1D twisting rate $\chi$ under breathing dynamics with $\lambda =1$ and $\kappa =0$, far from the single-mode regime $\mu =32.08$ (solid cyan) and close to the single-mode regime $\mu =0.6$ (dashed green), which is close to zero. We also include twisting rate $\chi$ of the TF ground state [Eq. (33)] (dashed cyan), which agrees excellently with the numeric result at $\tau =0$. Inset: magnification of $\mu =0.6$ data which shows small, but nonzero dynamics.
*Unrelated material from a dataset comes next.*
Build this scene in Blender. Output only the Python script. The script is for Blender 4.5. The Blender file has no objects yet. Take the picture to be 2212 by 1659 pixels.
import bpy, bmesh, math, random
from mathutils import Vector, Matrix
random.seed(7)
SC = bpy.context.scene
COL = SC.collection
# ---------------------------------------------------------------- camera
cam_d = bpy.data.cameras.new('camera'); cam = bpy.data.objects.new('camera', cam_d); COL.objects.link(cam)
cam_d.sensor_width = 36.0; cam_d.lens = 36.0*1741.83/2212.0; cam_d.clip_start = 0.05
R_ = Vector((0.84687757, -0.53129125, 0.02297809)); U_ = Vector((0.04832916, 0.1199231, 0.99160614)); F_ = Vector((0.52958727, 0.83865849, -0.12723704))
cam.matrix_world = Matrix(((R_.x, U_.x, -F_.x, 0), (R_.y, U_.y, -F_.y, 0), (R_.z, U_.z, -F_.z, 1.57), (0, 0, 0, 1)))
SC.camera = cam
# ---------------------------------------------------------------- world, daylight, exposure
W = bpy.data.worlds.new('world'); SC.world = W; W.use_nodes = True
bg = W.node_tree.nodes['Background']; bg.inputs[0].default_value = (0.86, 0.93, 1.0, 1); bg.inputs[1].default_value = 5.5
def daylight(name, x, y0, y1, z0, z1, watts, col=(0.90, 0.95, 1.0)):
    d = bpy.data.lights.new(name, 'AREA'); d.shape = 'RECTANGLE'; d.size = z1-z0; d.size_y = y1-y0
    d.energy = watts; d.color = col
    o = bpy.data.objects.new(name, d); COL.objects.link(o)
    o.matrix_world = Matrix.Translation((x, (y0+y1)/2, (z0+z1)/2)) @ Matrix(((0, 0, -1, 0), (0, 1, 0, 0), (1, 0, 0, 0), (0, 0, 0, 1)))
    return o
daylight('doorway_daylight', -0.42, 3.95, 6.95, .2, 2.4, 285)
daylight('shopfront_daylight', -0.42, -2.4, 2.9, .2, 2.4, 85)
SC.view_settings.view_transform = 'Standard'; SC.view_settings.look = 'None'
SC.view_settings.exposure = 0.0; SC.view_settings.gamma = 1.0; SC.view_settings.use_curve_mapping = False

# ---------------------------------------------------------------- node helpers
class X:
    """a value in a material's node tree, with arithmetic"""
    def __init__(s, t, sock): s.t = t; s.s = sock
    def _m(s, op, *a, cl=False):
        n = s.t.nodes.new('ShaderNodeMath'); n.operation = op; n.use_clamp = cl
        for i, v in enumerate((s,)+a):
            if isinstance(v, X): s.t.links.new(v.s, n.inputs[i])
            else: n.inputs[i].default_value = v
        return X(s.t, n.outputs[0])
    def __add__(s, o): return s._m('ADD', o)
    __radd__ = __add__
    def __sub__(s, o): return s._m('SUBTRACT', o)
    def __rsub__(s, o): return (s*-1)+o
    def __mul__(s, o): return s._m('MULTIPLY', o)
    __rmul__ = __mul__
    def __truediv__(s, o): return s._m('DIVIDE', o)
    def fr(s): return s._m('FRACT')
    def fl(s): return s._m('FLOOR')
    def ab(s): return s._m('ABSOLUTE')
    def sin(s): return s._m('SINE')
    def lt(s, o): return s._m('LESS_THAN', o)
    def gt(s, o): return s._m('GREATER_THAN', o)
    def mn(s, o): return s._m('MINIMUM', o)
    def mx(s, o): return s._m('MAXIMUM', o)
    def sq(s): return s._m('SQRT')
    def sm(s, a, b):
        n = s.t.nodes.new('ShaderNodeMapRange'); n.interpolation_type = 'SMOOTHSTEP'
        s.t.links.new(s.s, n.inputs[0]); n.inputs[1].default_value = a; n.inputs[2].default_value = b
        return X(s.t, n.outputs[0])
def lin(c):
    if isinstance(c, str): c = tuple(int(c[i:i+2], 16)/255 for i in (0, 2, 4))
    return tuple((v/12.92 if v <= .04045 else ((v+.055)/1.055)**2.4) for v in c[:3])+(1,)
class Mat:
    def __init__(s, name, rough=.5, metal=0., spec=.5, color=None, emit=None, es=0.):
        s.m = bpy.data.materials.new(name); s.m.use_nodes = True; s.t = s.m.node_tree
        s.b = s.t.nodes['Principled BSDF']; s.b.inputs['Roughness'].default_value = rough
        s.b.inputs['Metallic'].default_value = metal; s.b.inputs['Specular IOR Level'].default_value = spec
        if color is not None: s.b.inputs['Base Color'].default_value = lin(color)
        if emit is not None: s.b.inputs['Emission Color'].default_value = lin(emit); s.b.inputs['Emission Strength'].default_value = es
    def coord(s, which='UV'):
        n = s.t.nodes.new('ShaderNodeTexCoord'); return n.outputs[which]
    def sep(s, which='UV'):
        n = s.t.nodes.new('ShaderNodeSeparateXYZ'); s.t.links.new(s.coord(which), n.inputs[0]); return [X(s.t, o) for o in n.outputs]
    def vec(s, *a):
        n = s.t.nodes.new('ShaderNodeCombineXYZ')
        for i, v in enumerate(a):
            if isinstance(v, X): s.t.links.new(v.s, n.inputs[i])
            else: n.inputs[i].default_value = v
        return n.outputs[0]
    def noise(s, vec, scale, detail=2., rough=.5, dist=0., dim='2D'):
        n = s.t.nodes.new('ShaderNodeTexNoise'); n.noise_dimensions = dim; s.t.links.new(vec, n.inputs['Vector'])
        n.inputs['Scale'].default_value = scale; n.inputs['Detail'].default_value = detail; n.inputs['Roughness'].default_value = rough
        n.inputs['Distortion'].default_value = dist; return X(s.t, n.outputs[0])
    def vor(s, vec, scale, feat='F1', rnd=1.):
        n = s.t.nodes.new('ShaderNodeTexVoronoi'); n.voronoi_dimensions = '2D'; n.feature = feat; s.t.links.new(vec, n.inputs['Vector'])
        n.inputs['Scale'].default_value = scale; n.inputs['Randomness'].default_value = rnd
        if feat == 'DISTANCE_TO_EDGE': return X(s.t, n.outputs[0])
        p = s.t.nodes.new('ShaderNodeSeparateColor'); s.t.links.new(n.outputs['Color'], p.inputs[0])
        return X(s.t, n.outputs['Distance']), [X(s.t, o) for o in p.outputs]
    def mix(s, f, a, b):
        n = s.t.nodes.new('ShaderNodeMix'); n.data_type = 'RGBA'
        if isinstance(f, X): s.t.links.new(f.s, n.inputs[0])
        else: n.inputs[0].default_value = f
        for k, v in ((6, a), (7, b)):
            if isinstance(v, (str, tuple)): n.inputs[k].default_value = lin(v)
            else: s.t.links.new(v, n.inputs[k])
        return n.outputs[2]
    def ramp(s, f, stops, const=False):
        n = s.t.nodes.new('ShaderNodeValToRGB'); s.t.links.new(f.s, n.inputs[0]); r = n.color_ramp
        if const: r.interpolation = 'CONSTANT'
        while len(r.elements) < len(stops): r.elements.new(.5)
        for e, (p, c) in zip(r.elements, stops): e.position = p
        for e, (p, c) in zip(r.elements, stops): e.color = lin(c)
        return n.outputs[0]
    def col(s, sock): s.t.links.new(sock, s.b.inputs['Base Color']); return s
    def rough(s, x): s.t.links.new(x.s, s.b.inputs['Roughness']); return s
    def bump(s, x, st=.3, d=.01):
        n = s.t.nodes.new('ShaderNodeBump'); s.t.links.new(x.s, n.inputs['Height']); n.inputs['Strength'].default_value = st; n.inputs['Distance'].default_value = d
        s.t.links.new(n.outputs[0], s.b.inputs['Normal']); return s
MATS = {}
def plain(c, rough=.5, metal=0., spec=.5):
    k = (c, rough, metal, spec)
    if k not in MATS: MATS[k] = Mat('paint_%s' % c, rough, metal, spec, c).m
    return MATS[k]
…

In the TF regime the period of the breathing motion agrees well with the $n=2$ excitation period, Eq. (35).

Figure 6

$F_0$, $F_1$, $F_2$ and $F_0+F_1+F_2=4\mathrm{var}\left({\widehat{J}}_y\right)$ for $N=100$ as a function of evolution time for single-mode (SM) dynamics (top) and (middle) a multimode simulation performed using the method of Sinatra and Castin. $F_2$ is the term responsible for the cat peak. (Bottom) The magnitude of the overlap ${\left[{\gamma }_j^{bb}(m=0,\tau )\right]}^{N/2}$ for $j=1,2,3$, and $\mu =32.08$. Due to the binomial coefficients in Eq. (27), the $m=0$ term contributes the most to $F_2$ [cf. Eq. (41c)].

Figure 7

For $N=100$ and $\kappa =0$ we compare the QFI of a condensate with symmetric interactions ($\lambda =1$) and an asymmetric condensate ($\lambda =0.5$) for different $\mu$ (a),(b). Asymmetric condensates are far more susceptible to the deleterious effects of multimode dynamics. The cat times for the symmetric (asymmetric) condensates are ${\tau }_{\mathrm{cat}}=1570\left(1814\right)$, $18.06\left(20.33\right)$ for $\mu =0.6$, 10.29, respectively. We also compare the magnitude of the overlap ${\gamma }_0^{ab}$ (c) for symmetric and asymmetric condensates.

Figure 8

(Top row) For a symmetric condensate $\lambda =1$, the maximum QFI is displayed for a range of parameters. The QFI is compared to $F_Q=N^2/2$ (dashed magenta), which is quickly (relative to ${\tau }_{\mathrm{cat}}$) reached under OAT. (Bottom row) For $N=100$, we display the time at which the maximum QFI occurs (not necessarily $t_{\mathrm{cat}}$). This is compared to the TF result [Eq. (34), solid black], and deviations from this curve indicate that the corresponding maximum QFI is not associated with a cat peak. The dashed cyan lines are integer multiples of the period of $|{\gamma }_2^{aa}(m=0)|$.